* [INSTRUCTIONS FOR THE TASK]: Write out each entry, exactly the way it appears.

[Stored items from a collection]

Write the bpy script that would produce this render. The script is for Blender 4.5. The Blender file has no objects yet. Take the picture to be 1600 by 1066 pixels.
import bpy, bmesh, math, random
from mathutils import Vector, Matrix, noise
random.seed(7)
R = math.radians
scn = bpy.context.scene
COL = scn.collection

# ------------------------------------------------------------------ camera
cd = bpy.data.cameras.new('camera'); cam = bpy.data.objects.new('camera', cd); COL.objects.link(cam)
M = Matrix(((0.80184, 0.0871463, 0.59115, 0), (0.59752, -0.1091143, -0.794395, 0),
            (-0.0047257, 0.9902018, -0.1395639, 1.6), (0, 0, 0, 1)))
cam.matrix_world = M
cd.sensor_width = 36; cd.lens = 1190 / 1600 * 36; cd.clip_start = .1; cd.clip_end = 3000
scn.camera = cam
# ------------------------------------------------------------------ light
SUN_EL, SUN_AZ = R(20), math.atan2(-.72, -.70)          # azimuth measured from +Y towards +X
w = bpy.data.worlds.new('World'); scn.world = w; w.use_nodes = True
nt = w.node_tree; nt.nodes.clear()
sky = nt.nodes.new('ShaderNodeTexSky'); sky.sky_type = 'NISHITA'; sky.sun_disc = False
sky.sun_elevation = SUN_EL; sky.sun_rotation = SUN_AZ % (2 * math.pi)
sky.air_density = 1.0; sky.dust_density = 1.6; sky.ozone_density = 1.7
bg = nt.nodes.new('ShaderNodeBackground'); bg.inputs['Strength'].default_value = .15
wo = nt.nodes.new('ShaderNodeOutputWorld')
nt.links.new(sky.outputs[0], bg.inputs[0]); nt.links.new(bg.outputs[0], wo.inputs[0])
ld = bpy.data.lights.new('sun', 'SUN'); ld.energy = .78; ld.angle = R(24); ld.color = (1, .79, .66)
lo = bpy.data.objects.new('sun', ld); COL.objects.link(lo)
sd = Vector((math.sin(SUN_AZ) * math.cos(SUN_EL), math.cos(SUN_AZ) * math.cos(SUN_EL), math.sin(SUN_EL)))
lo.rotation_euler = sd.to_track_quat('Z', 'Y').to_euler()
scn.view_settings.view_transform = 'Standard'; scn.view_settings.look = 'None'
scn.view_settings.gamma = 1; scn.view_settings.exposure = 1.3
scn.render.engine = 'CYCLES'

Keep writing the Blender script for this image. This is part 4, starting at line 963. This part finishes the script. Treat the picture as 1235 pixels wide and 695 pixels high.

* [SOLUTION FOR THIS EXERCISE]:
Write the bpy script that would produce this render. The script is for Blender 4.5. The Blender file has no objects yet. Take the picture to be 1600 by 1066 pixels.
import bpy, bmesh, math, random
from mathutils import Vector, Matrix, noise
random.seed(7)
R = math.radians
scn = bpy.context.scene
COL = scn.collection

# ------------------------------------------------------------------ camera
cd = bpy.data.cameras.new('camera'); cam = bpy.data.objects.new('camera', cd); COL.objects.link(cam)
M = Matrix(((0.80184, 0.0871463, 0.59115, 0), (0.59752, -0.1091143, -0.794395, 0),
            (-0.0047257, 0.9902018, -0.1395639, 1.6), (0, 0, 0, 1)))
cam.matrix_world = M
cd.sensor_width = 36; cd.lens = 1190 / 1600 * 36; cd.clip_start = .1; cd.clip_end = 3000
scn.camera = cam
# ------------------------------------------------------------------ light
SUN_EL, SUN_AZ = R(20), math.atan2(-.72, -.70)          # azimuth measured from +Y towards +X
w = bpy.data.worlds.new('World'); scn.world = w; w.use_nodes = True
nt = w.node_tree; nt.nodes.clear()
sky = nt.nodes.new('ShaderNodeTexSky'); sky.sky_type = 'NISHITA'; sky.sun_disc = False
sky.sun_elevation = SUN_EL; sky.sun_rotation = SUN_AZ % (2 * math.pi)
sky.air_density = 1.0; sky.dust_density = 1.6; sky.ozone_density = 1.7
bg = nt.nodes.new('ShaderNodeBackground'); bg.inputs['Strength'].default_value = .15
wo = nt.nodes.new('ShaderNodeOutputWorld')
nt.links.new(sky.outputs[0], bg.inputs[0]); nt.links.new(bg.outputs[0], wo.inputs[0])
ld = bpy.data.lights.new('sun', 'SUN'); ld.energy = .78; ld.angle = R(24); ld.color = (1, .79, .66)
lo = bpy.data.objects.new('sun', ld); COL.objects.link(lo)
sd = Vector((math.sin(SUN_AZ) * math.cos(SUN_EL), math.cos(SUN_AZ) * math.cos(SUN_EL), math.sin(SUN_EL)))
lo.rotation_euler = sd.to_track_quat('Z', 'Y').to_euler()
scn.view_settings.view_transform = 'Standard'; scn.view_settings.look = 'None'
scn.view_settings.gamma = 1; scn.view_settings.exposure = 1.3
scn.render.engine = 'CYCLES'

Keep writing the Blender script for this image. This is part 4, starting at line 963. This part finishes the script. Treat the picture as 1235 pixels wide and 695 pixels high.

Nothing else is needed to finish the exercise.